Kur'an'ın sadece indiği döneme değil, çağlar ötesine yönelik mesajları; içerdiği mana zenginliği ve önceden bildirdiği hakikatler ve eşsiz beyanlar insanlara Allah'ın sonsuz güç, kudret ve azametini, yaratılanlara olan engin rahmet ve şefkatiyle sayısız nimetlerini hatırlatır.
Kur'an'ın gelişinin elbette pek çok hikmeti vardır. Onun gelişiyle birlikte, yüzyıllara örnek teşkil eden 'altın nesil' yetişmiştir. Kendisine samimiyetle başvuranları, iyilik ve güzelliklerin her çeşidine ulaştıracağı muhakkak olan Allah'ın eşsiz kelamı Kur'an'ın, önceki zamanlarda olduğu gibi günümüzde de gerektiği gibi okunmasına, anlam derinliklerinin kavranmasına ve mesajının hakkıyla yaşanmasına ihtiyaç vardır.
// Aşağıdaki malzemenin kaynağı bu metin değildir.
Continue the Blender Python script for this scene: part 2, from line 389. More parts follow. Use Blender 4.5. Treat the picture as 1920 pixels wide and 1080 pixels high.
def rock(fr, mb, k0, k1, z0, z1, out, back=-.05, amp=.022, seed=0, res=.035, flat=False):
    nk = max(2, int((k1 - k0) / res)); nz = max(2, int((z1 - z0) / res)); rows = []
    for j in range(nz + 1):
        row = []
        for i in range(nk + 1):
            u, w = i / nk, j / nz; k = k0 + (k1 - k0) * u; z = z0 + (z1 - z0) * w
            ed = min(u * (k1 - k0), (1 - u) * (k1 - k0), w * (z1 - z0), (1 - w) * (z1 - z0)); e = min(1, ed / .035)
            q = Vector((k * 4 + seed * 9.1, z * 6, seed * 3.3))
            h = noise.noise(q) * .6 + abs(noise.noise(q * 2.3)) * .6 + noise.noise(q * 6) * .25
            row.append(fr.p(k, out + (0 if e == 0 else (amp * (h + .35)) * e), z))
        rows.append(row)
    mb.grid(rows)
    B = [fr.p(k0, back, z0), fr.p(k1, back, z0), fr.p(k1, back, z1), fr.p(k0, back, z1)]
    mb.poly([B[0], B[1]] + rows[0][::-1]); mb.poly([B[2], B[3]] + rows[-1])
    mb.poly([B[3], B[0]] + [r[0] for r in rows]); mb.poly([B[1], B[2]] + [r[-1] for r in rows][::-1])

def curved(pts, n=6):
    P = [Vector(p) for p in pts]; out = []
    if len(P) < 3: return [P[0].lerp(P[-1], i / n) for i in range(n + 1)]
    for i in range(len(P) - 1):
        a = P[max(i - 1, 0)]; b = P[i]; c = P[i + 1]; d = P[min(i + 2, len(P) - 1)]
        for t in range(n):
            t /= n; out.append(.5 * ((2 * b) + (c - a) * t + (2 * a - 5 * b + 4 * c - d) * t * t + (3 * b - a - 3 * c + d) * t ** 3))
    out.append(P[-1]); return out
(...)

Dergimizin, 'mahiyet' ana temalı bu sayısında yer alan; Muhammed Çelik'in 'Kur'an'ın Kendini Tanıtması', Cağfer Karadaş'ın 'Gazzâlî'nin Düşünce Sisteminde Kur'an', Celal Türer'in 'Muhammed İkbal'in Kur'an Tasavvuru', İbrahim Hilmi Karslı'nın 'Bilimsel Tefsir Üzerine Bazı Mülahazalar', Hidayet Aydar'ın 'Kur'an ve Tercüme' ve Cüneyt Eren'in 'Kur'an'ı Kerim'in İ'caz Çeşitleri' adlı çalışmalarının toplumumuzun Kur'an'la yeniden buluşmasına ve Kur'an tasavvurunun derinleşip zenginleşmesine vesile olmasını ümit ediyor, gelecek sayıda yeniden buluşmayı diliyorum.